- [Data]
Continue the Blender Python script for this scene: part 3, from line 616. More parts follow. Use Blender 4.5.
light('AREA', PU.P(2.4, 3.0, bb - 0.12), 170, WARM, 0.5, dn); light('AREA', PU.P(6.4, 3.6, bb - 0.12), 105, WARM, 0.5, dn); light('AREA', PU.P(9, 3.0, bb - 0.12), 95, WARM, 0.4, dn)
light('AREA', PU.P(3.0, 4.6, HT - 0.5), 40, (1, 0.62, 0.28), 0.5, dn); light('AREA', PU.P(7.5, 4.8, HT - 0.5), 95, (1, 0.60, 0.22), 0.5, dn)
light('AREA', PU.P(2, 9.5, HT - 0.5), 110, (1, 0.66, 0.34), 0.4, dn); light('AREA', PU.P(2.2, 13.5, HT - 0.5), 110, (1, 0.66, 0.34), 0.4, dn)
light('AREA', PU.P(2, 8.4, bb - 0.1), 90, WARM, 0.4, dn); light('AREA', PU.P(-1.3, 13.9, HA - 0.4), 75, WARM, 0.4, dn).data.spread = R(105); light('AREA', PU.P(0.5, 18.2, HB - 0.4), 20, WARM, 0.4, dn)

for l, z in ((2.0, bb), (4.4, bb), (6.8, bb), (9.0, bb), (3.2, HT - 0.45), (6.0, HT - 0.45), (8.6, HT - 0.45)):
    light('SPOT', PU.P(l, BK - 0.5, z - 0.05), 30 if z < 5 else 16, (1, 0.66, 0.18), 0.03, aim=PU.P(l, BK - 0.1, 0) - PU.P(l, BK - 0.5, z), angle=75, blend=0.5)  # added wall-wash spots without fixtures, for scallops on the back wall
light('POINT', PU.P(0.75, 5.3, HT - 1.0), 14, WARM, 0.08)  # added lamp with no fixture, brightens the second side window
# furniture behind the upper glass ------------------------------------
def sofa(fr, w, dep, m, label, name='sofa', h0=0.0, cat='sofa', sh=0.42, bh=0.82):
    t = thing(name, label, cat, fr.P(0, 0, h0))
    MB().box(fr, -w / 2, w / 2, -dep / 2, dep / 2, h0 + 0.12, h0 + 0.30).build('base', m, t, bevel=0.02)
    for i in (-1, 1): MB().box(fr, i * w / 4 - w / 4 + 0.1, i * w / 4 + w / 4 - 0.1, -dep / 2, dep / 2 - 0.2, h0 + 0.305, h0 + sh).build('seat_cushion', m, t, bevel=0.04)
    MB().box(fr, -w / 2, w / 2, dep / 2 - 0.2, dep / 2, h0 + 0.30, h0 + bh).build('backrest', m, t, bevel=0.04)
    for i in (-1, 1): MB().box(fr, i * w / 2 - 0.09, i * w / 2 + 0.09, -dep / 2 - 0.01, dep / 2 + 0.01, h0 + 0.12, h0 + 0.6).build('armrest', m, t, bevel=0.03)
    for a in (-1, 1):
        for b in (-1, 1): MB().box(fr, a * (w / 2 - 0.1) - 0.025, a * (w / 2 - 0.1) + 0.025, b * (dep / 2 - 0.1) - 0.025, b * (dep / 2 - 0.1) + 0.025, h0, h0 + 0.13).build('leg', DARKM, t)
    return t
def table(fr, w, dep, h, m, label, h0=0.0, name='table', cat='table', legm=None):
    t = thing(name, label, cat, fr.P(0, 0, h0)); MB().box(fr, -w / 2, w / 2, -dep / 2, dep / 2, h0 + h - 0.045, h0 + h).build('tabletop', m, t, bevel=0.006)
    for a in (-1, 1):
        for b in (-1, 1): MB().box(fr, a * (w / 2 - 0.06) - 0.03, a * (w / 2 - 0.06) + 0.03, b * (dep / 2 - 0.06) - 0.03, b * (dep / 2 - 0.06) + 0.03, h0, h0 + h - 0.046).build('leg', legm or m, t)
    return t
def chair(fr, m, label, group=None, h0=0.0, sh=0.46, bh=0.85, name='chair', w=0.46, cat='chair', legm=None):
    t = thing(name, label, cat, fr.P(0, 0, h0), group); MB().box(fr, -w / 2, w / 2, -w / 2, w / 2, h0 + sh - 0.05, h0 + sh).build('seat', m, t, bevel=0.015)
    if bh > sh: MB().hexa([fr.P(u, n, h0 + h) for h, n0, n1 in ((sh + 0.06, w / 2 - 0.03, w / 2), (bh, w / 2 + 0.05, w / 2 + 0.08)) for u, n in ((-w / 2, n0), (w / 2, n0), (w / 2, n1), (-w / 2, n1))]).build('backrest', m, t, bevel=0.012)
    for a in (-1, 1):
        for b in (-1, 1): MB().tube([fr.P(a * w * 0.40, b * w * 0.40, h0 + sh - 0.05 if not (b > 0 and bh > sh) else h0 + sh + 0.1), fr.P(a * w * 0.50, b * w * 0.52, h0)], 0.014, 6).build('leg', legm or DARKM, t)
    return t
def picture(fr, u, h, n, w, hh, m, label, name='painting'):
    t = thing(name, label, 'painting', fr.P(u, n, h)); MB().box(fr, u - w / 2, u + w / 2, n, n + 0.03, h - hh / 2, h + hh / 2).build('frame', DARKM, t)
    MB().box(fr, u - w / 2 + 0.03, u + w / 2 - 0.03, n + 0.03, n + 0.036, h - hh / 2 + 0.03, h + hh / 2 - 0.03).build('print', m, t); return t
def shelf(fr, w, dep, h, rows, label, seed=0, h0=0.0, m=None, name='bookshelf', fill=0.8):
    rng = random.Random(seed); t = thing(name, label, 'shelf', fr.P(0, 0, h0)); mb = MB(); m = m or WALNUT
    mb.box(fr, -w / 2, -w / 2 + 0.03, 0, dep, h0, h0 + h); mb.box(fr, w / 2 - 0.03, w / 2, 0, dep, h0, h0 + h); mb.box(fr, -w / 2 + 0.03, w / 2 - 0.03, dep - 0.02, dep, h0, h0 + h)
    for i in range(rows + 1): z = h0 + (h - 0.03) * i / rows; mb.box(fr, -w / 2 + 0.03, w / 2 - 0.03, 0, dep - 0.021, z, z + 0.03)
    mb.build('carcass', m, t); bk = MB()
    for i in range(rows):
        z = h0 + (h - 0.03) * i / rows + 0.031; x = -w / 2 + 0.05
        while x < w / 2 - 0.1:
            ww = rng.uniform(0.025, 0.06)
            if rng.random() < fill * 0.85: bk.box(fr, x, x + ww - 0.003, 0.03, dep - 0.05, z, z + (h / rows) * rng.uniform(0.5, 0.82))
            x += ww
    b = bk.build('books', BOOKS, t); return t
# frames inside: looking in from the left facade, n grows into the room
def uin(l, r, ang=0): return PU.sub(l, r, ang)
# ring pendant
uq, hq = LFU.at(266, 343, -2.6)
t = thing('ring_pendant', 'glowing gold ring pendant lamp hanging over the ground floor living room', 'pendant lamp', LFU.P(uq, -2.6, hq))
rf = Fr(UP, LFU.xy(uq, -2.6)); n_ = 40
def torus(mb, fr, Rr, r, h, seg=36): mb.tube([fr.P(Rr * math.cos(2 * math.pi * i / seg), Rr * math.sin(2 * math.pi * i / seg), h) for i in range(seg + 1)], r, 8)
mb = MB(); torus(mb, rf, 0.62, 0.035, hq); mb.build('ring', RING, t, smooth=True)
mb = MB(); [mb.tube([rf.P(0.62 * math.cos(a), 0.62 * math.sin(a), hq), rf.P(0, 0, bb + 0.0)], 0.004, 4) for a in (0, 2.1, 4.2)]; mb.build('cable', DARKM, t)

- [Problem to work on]
Write out the listing's lines exactly, from its first line through the line that contains "light('AREA', PU.P(2, 8.4, bb", and stop there.

- [Worked solution]
Continue the Blender Python script for this scene: part 3, from line 616. More parts follow. Use Blender 4.5.
light('AREA', PU.P(2.4, 3.0, bb - 0.12), 170, WARM, 0.5, dn); light('AREA', PU.P(6.4, 3.6, bb - 0.12), 105, WARM, 0.5, dn); light('AREA', PU.P(9, 3.0, bb - 0.12), 95, WARM, 0.4, dn)
light('AREA', PU.P(3.0, 4.6, HT - 0.5), 40, (1, 0.62, 0.28), 0.5, dn); light('AREA', PU.P(7.5, 4.8, HT - 0.5), 95, (1, 0.60, 0.22), 0.5, dn)
light('AREA', PU.P(2, 9.5, HT - 0.5), 110, (1, 0.66, 0.34), 0.4, dn); light('AREA', PU.P(2.2, 13.5, HT - 0.5), 110, (1, 0.66, 0.34), 0.4, dn)
light('AREA', PU.P(2, 8.4, bb - 0.1), 90, WARM, 0.4, dn); light('AREA', PU.P(-1.3, 13.9, HA - 0.4), 75, WARM, 0.4, dn).data.spread = R(105); light('AREA', PU.P(0.5, 18.2, HB - 0.4), 20, WARM, 0.4, dn)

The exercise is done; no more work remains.